> [TO BE DONE]: Copy out each line that includes the word "parts".

.....

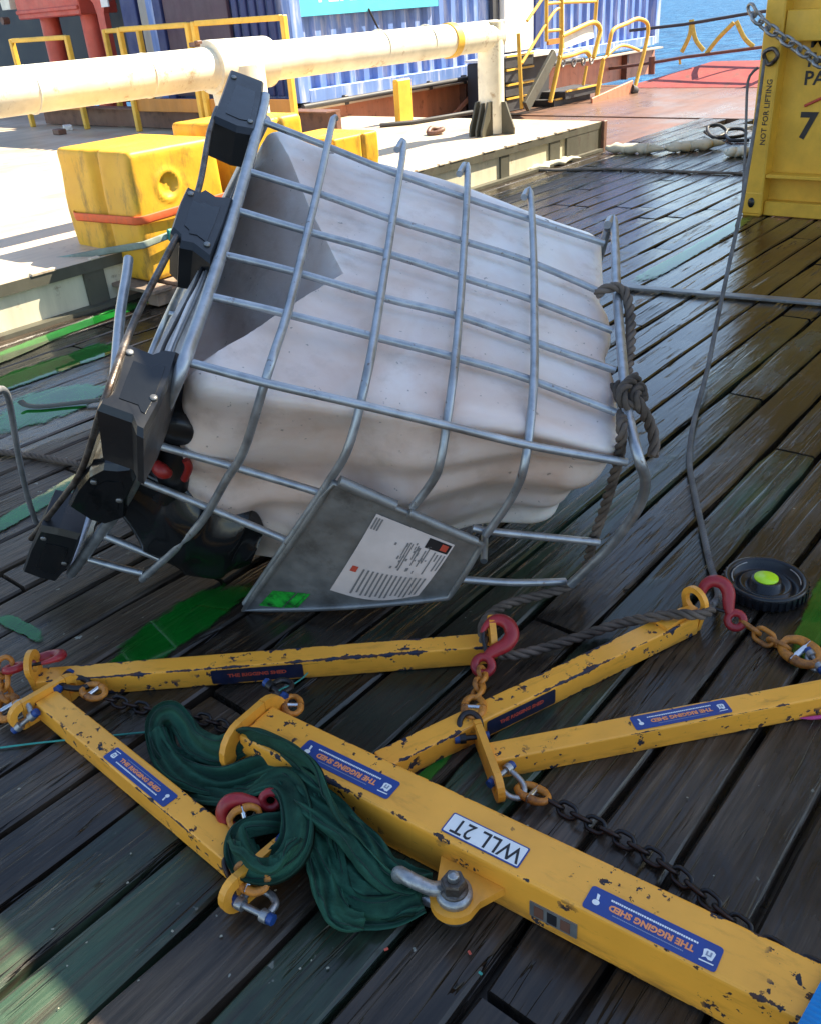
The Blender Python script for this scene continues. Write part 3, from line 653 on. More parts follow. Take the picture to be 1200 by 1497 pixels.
# far guard wires with webbing, at the end of the ship
t = thing('guard_rail', 'two horizontal guard wires with twisted yellow webbing against the sea', 'guard rail', V((14.25, 5, .2)))
o = V((14.25, 5, .2))
def fr_(px, py, x=14.15): q = onX(px, py, x); return T(q.x, q.y, q.z)
MB().tube([fr_(920, 44), fr_(1000, 35), fr_(1100, 18), fr_(1180, 8)], .022, 8).build('wire', MT['dark'], t)
MB().tube([fr_(890, 100), fr_(965, 89), fr_(1000, 83), fr_(1100, 70), fr_(1180, 60)], .022, 8).build('wire', MT['browns'], t)
MB().tube([fr_(952, 108), fr_(953, 82)], .05, 10).build('stanchion', MT['browns'], t); MB().tube([fr_(1172, 120), fr_(1180, -20)], .04, 10).build('stanchion', MT['browns'], t)
for pts in (((1010, 28), (1008, 50), (995, 78)), ((1011, 28), (1016, 56), (1030, 75)), ((1032, 78), (1050, 55), (1075, 30)), ((1076, 30), (1088, 55), (1102, 68)), ((993, 84), (994, 95))):
    P = resample(catmull([fr_(*q) for q in pts], 6), .03); b = MB(); b.tube(P, .035 if len(pts) > 2 else .02, 6, flat=(1, .15), ref=(1, .3, 0)); b.build('webbing', MT['webyel'], t)

# ------------------------------------------------------------------ yellow offshore container, front right, with added unseen shade boxes
CX0, CYL, CW, CH, CL = 5.80, 2.12, 2.44, 2.6, 6.0
def offshore_box(yl, label, marks, z=0, CH=CH):
    t = thing('offshore_container', label, 'container', V((CX0, yl, z))); y0 = -CW
    MB().box((CL / 2 + .09, -CW / 2, CH / 2), (CL - .02, CW - .12, CH - .1)).build('body', MT['contyel'], t)
    for yy in (-.055, y0 + .055): MB().box((.05, yy, CH / 2), (.14, .11, CH), bev=.008).build('corner_post', MT['contyel'], t)
    MB().box((.075, y0 / 2, .045), (.10, CW - .225, .085), bev=.005).build('bottom_beam', MT['contyel'], t)
    MB().box((.055, y0 / 2, .24), (.13, CW - .225, .022), bev=.004).build('door_sill', MT['contyel'], t)
    MB().box((.05, y0 / 2, CH - .08), (.13, CW - .225, .15), bev=.006).build('top_beam', MT['contyel'], t)
    MB().box((.06, y0 / 2, 1.05), (.11, CW - .225, .16), bev=.005).build('cross_beam', MT['contyel'], t)
    MB().box((-.012, -.055, .08), (.03, .12, .13), bev=.008).build('corner_casting', MT['contyel'], t)
    cc = [q for q in t.children if q.name.startswith('corner_casting')][-1]
    b = MB(); b.lathe([(.001, 0), (.020, 0), (.020, .004), (.001, .004)], 16, frame((-.029, -.052, .085), (0, 0, 1), (0, 1, 0)) @ Matrix.Scale(1.5, 4, (1, 0, 0))); b.build('hole', MT['gap'], cc)
    if marks:
        def txt(s, size, y, z, rot=0, x=.0815 - .03, bold=.003):
            vs, fs = text_verts(s, size, bold); m = frame((x, y, z), (0, -1, 0), (0, 0, 1)) @ Matrix.Rotation(rot, 4, 'Z')
            MB().add(vs, fs, False, m).build('lettering', MT['blackp'], t)
        xb = .0985 - .002
        txt('NOT FOR LIFTING', .044, -.075, .60, math.pi / 2 , -.0225, .0006)
        for s, z in (('MGW', .965), ('TARE', .865), ('PAYLOAD', .770)):
            wv = {'MGW': .25, 'TARE': .25, 'PAYLOAD': .50}[s]; txt(s, .105, -.215 - wv / 2 - (.03 if s == 'MGW' else 0), z, 0, .0965, .002)
        txt('7', .20, -.285, .51, 0, .0965, .006)
        b = MB(); b.tube([(.092, -.255, .625), (.092, -.34, .665), (.092, -.44, .70)], .008, 6); b.build('red_mark', MT['redp'], t)
    return t
ct = offshore_box(CYL, 'yellow steel offshore container with stencilled weights and a 7, at right', True)
offshore_box(CYL - CW - .03, 'unseen yellow box added right of the stencilled container to shade the deck', False)  # this and the boxes below are unseen, added to cast the deck shade
offshore_box(CYL, 'unseen yellow box added on top of the stencilled container to shade the deck', False, CH + .004)
offshore_box(CYL - .55, 'unseen half height yellow box added on the stack to shade the tote', False, 2 * CH + .008, 1.34)
offshore_box(CYL - .58 - CW, 'unseen half height yellow box added on the right stack to shade the foreground', False, 2 * CH + .008, 1.34)
offshore_box(CYL - CW - .03, 'unseen yellow box added on the right unseen one to shade the deck', False, CH + .004)
# lug and chain on the container
b = MB(); b.tube(catmull([V((-.035, -.045, .87)), V((-.05, -.03, .92)), V((-.05, -.08, .94)), V((-.05, -.11, .90)), V((-.04, -.07, .86))], 6, True), .012, 8, True); b.build('lashing_ring', MT['bolt'], ct)

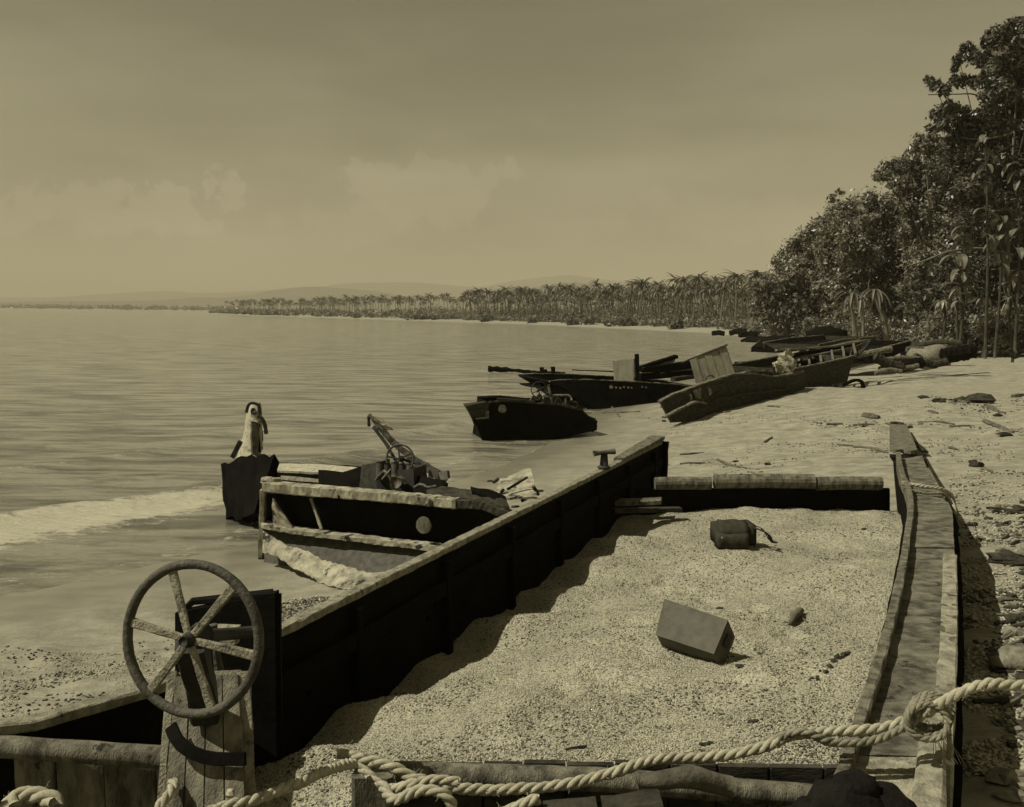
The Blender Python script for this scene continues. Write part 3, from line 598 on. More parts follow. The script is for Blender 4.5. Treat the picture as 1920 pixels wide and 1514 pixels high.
# loose pebbles lying on it (and on the beach beside the boat)
M['peb'] = leafmat('pale_pebble', S(.22), S(.48), 20, .0, .95); M['pebd'] = leafmat('dark_pebble', S(.03), S(.12), 20, .0, .9)
def pebbles(name, x, y, z, r, label, mt, squash=.6):
    n = len(x); base = np.array([(1, 0, 0), (.2, .9, 0), (-.9, .3, 0), (-.3, -.9, 0), (.6, -.7, 0), (0, .05, 1), (0, 0, -.7)])
    fb = np.array([(0, 1, 5), (1, 2, 5), (2, 3, 5), (3, 4, 5), (4, 0, 5), (1, 0, 6), (2, 1, 6), (3, 2, 6), (4, 3, 6), (0, 4, 6)])
    a = RNG.uniform(0, 6.28, n); sx = RNG.uniform(.7, 1.4, n); tl = RNG.uniform(-.5, .5, (n, 2))
    P = base[None]*np.stack([r*sx, r/sx, r*squash*RNG.uniform(.6, 1.3, n)], 1)[:, None, :]; P = P*RNG.uniform(.8, 1.2, P.shape)
    P[..., 2] += P[..., 0]*tl[:, None, 0]+P[..., 1]*tl[:, None, 1]
    ca, sa = np.cos(a)[:, None], np.sin(a)[:, None]; X = P[..., 0]*ca-P[..., 1]*sa; Yv = P[..., 0]*sa+P[..., 1]*ca
    Vv = np.stack([X+x[:, None], Yv+y[:, None], P[..., 2]+(z+r*squash*.3)[:, None]], -1).reshape(-1, 3)
    Fa = (fb[None]+(np.arange(n)*7)[:, None, None]).reshape(-1, 3)
    return tag(obj(name, Vv, Fa, mt), label, 'pebbles', kind='stuff')
def on_fill(n, seed, near=1.0):
    rg = np.random.default_rng(seed); t = rg.random(n)**(1.9*near); Yv = 3.96+7.5*t; e = np.array([edges(q) for q in np.linspace(3.93, 11.54, 200)])
    l = np.interp(Yv, np.linspace(3.93, 11.54, 200), e[:, 0]); r = np.interp(Yv, np.linspace(3.93, 11.54, 200), e[:, 1])
    X = l+(r-l)*rg.random(n); return X, Yv, fillz(X, Yv)
X, Yv, Zv = on_fill(70000, 5); pebbles('pebbles', X, Yv, Zv, RNG.uniform(.003, .009, len(X)), 'pale pebbles strewn over the shingle in the hold', M['peb'])
X, Yv, Zv = on_fill(14000, 6); cl = vnoise(X, Yv, .45, 31)+.3*vnoise(X, Yv, .12, 33) > .62; X, Yv, Zv = X[cl], Yv[cl], Zv[cl]
pebbles('pebbles', X, Yv, Zv, RNG.uniform(.003, .012, len(X)), 'small dark pebbles and chips strewn over the shingle in the hold', M['pebd'])

# ---------------------------------------------------------------- things on the shingle
def fz(x, y): return float(fillz(np.array([x]), np.array([y]))[0])
# metal/wooden box lying on edge
p = [Z(1230, 1187, 1.02), Z(1340, 1224, 1.02)]
a = Z(1231, 1190, .98); b_ = Z(1341, 1226, .98); lx = (b_-a); wdir = Vector((-lx.y, lx.x, 0)).normalized()
a2 = U(1247, 1126, a.y+.11); b2 = U(1366, 1166, b_.y+.11)
crt = empty('ammunition_box', (a+b_)/2+Vector((0, .1, -.12)), 'plain grey rectangular box lying tilted on the shingle', 'box')
nn = (b_-a).cross(a2-a).normalized()
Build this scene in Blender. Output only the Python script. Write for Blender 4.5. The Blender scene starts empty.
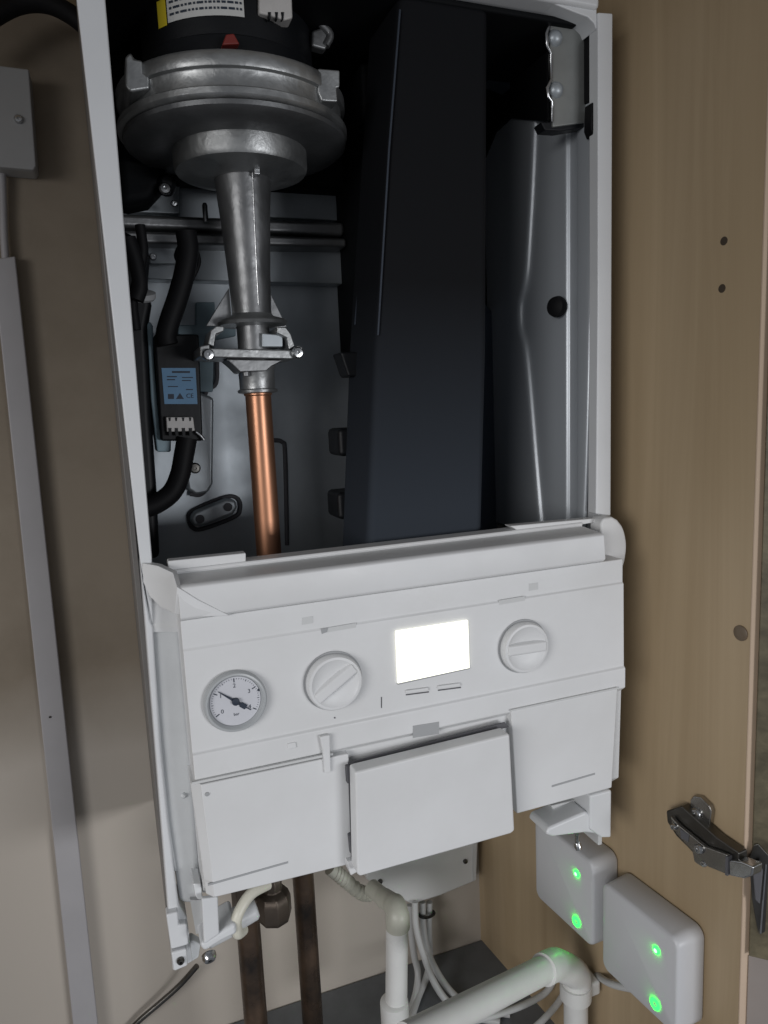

.....

> [RESULT BELOW]:
The Blender Python script for this scene continues. Write part 3, from line 653 on. More parts follow. Take the picture to be 1200 by 1497 pixels.
The Blender Python script for this scene continues. Write part 3, from line 598 on. More parts follow. The script is for Blender 4.5. Treat the picture as 1920 pixels wide and 1514 pixels high.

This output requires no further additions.